**** DATA EXTRACT ****
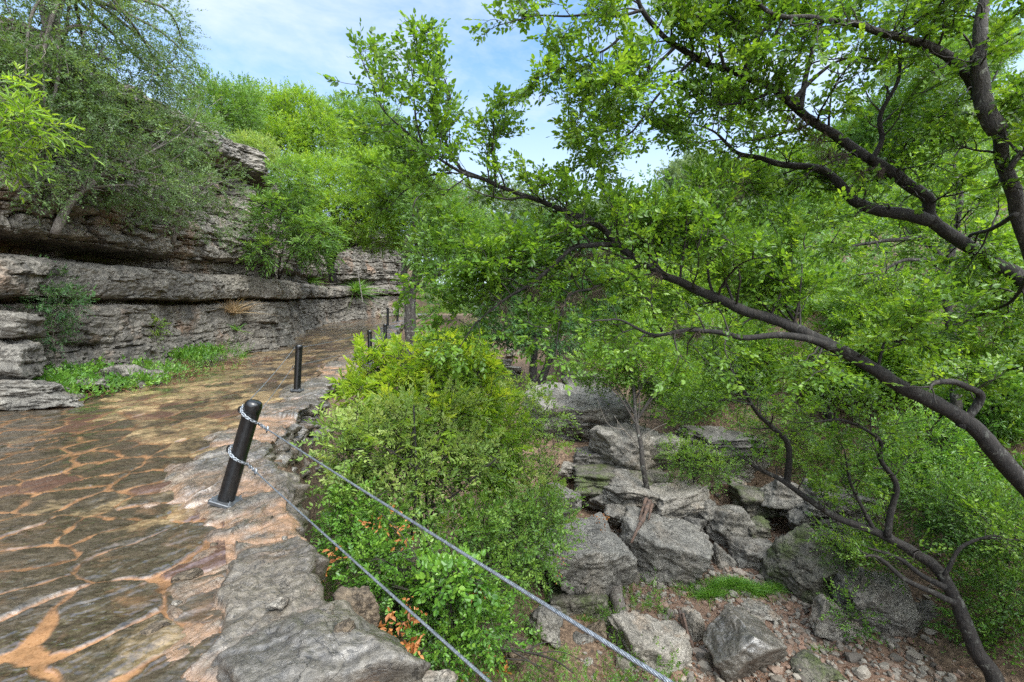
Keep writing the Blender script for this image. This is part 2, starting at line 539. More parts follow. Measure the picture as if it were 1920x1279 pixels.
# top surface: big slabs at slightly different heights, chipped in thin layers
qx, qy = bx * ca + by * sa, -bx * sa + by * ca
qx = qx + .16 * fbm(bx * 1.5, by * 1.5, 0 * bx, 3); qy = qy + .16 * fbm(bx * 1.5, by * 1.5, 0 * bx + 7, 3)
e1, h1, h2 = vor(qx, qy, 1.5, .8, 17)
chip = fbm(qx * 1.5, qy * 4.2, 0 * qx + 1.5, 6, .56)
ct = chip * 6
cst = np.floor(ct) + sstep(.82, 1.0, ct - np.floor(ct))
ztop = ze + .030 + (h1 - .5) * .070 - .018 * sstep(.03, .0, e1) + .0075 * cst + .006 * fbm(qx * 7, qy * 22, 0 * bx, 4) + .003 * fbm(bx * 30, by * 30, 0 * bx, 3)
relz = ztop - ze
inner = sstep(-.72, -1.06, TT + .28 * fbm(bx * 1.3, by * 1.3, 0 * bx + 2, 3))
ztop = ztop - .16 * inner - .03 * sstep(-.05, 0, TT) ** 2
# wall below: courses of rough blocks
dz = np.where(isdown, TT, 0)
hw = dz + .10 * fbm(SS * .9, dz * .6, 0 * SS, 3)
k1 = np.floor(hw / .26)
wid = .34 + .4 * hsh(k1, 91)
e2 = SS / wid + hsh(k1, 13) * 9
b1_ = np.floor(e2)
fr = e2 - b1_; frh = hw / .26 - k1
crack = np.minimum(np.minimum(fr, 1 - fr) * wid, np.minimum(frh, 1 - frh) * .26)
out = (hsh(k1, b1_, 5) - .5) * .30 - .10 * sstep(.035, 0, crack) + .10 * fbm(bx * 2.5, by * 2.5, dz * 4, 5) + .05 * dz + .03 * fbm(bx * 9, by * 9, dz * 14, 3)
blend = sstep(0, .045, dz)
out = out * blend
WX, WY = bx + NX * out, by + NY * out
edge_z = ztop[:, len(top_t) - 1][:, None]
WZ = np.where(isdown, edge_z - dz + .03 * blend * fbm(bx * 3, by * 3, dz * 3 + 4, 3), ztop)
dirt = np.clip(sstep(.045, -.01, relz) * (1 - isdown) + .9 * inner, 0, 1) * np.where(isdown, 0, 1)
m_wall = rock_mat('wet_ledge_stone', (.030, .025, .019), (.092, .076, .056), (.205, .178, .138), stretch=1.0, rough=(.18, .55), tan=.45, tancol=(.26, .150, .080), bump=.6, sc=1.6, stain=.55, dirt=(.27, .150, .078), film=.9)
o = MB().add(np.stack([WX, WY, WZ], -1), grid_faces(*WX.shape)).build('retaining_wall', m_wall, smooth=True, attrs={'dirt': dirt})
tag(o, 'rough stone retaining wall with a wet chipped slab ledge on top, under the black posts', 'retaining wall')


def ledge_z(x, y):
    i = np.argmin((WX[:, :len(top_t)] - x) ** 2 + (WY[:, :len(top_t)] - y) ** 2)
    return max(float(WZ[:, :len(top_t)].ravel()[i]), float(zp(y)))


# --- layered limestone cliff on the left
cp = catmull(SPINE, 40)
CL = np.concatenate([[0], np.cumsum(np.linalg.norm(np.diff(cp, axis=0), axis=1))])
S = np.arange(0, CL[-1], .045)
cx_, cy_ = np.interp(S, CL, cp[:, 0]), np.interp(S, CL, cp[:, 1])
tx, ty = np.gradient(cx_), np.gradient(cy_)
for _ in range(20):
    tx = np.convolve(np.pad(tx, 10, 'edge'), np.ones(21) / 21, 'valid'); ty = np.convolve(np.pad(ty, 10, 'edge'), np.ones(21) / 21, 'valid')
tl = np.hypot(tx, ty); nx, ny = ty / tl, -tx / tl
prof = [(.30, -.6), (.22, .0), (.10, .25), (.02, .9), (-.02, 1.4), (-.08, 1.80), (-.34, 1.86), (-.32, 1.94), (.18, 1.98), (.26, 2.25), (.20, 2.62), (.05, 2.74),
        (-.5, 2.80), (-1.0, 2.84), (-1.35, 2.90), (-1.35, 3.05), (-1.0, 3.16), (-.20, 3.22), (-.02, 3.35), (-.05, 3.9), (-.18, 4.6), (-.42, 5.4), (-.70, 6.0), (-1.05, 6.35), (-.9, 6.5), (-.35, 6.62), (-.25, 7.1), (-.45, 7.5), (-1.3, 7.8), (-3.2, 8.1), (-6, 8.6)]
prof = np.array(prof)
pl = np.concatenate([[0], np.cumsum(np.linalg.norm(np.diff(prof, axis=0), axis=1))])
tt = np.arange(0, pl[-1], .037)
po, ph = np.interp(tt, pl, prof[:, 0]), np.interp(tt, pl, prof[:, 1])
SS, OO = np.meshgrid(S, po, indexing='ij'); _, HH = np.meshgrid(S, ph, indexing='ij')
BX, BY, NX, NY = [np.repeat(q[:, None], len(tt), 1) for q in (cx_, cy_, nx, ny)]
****
> _STATED PROBLEM_
The data above needs to be retyped exactly, with the images left out.

> _PROBLEM SOLUTION_
Keep writing the Blender script for this image. This is part 2, starting at line 539. More parts follow. Measure the picture as if it were 1920x1279 pixels.
# top surface: big slabs at slightly different heights, chipped in thin layers
qx, qy = bx * ca + by * sa, -bx * sa + by * ca
qx = qx + .16 * fbm(bx * 1.5, by * 1.5, 0 * bx, 3); qy = qy + .16 * fbm(bx * 1.5, by * 1.5, 0 * bx + 7, 3)
e1, h1, h2 = vor(qx, qy, 1.5, .8, 17)
chip = fbm(qx * 1.5, qy * 4.2, 0 * qx + 1.5, 6, .56)
ct = chip * 6
cst = np.floor(ct) + sstep(.82, 1.0, ct - np.floor(ct))
ztop = ze + .030 + (h1 - .5) * .070 - .018 * sstep(.03, .0, e1) + .0075 * cst + .006 * fbm(qx * 7, qy * 22, 0 * bx, 4) + .003 * fbm(bx * 30, by * 30, 0 * bx, 3)
relz = ztop - ze
inner = sstep(-.72, -1.06, TT + .28 * fbm(bx * 1.3, by * 1.3, 0 * bx + 2, 3))
ztop = ztop - .16 * inner - .03 * sstep(-.05, 0, TT) ** 2
# wall below: courses of rough blocks
dz = np.where(isdown, TT, 0)
hw = dz + .10 * fbm(SS * .9, dz * .6, 0 * SS, 3)
k1 = np.floor(hw / .26)
wid = .34 + .4 * hsh(k1, 91)
e2 = SS / wid + hsh(k1, 13) * 9
b1_ = np.floor(e2)
fr = e2 - b1_; frh = hw / .26 - k1
crack = np.minimum(np.minimum(fr, 1 - fr) * wid, np.minimum(frh, 1 - frh) * .26)
out = (hsh(k1, b1_, 5) - .5) * .30 - .10 * sstep(.035, 0, crack) + .10 * fbm(bx * 2.5, by * 2.5, dz * 4, 5) + .05 * dz + .03 * fbm(bx * 9, by * 9, dz * 14, 3)
blend = sstep(0, .045, dz)
out = out * blend
WX, WY = bx + NX * out, by + NY * out
edge_z = ztop[:, len(top_t) - 1][:, None]
WZ = np.where(isdown, edge_z - dz + .03 * blend * fbm(bx * 3, by * 3, dz * 3 + 4, 3), ztop)
dirt = np.clip(sstep(.045, -.01, relz) * (1 - isdown) + .9 * inner, 0, 1) * np.where(isdown, 0, 1)
m_wall = rock_mat('wet_ledge_stone', (.030, .025, .019), (.092, .076, .056), (.205, .178, .138), stretch=1.0, rough=(.18, .55), tan=.45, tancol=(.26, .150, .080), bump=.6, sc=1.6, stain=.55, dirt=(.27, .150, .078), film=.9)
o = MB().add(np.stack([WX, WY, WZ], -1), grid_faces(*WX.shape)).build('retaining_wall', m_wall, smooth=True, attrs={'dirt': dirt})
tag(o, 'rough stone retaining wall with a wet chipped slab ledge on top, under the black posts', 'retaining wall')


def ledge_z(x, y):
    i = np.argmin((WX[:, :len(top_t)] - x) ** 2 + (WY[:, :len(top_t)] - y) ** 2)
    return max(float(WZ[:, :len(top_t)].ravel()[i]), float(zp(y)))


# --- layered limestone cliff on the left
cp = catmull(SPINE, 40)
CL = np.concatenate([[0], np.cumsum(np.linalg.norm(np.diff(cp, axis=0), axis=1))])
S = np.arange(0, CL[-1], .045)
cx_, cy_ = np.interp(S, CL, cp[:, 0]), np.interp(S, CL, cp[:, 1])
tx, ty = np.gradient(cx_), np.gradient(cy_)
for _ in range(20):
    tx = np.convolve(np.pad(tx, 10, 'edge'), np.ones(21) / 21, 'valid'); ty = np.convolve(np.pad(ty, 10, 'edge'), np.ones(21) / 21, 'valid')
tl = np.hypot(tx, ty); nx, ny = ty / tl, -tx / tl
prof = [(.30, -.6), (.22, .0), (.10, .25), (.02, .9), (-.02, 1.4), (-.08, 1.80), (-.34, 1.86), (-.32, 1.94), (.18, 1.98), (.26, 2.25), (.20, 2.62), (.05, 2.74),
        (-.5, 2.80), (-1.0, 2.84), (-1.35, 2.90), (-1.35, 3.05), (-1.0, 3.16), (-.20, 3.22), (-.02, 3.35), (-.05, 3.9), (-.18, 4.6), (-.42, 5.4), (-.70, 6.0), (-1.05, 6.35), (-.9, 6.5), (-.35, 6.62), (-.25, 7.1), (-.45, 7.5), (-1.3, 7.8), (-3.2, 8.1), (-6, 8.6)]
prof = np.array(prof)
pl = np.concatenate([[0], np.cumsum(np.linalg.norm(np.diff(prof, axis=0), axis=1))])
tt = np.arange(0, pl[-1], .037)
po, ph = np.interp(tt, pl, prof[:, 0]), np.interp(tt, pl, prof[:, 1])
SS, OO = np.meshgrid(S, po, indexing='ij'); _, HH = np.meshgrid(S, ph, indexing='ij')
BX, BY, NX, NY = [np.repeat(q[:, None], len(tt), 1) for q in (cx_, cy_, nx, ny)]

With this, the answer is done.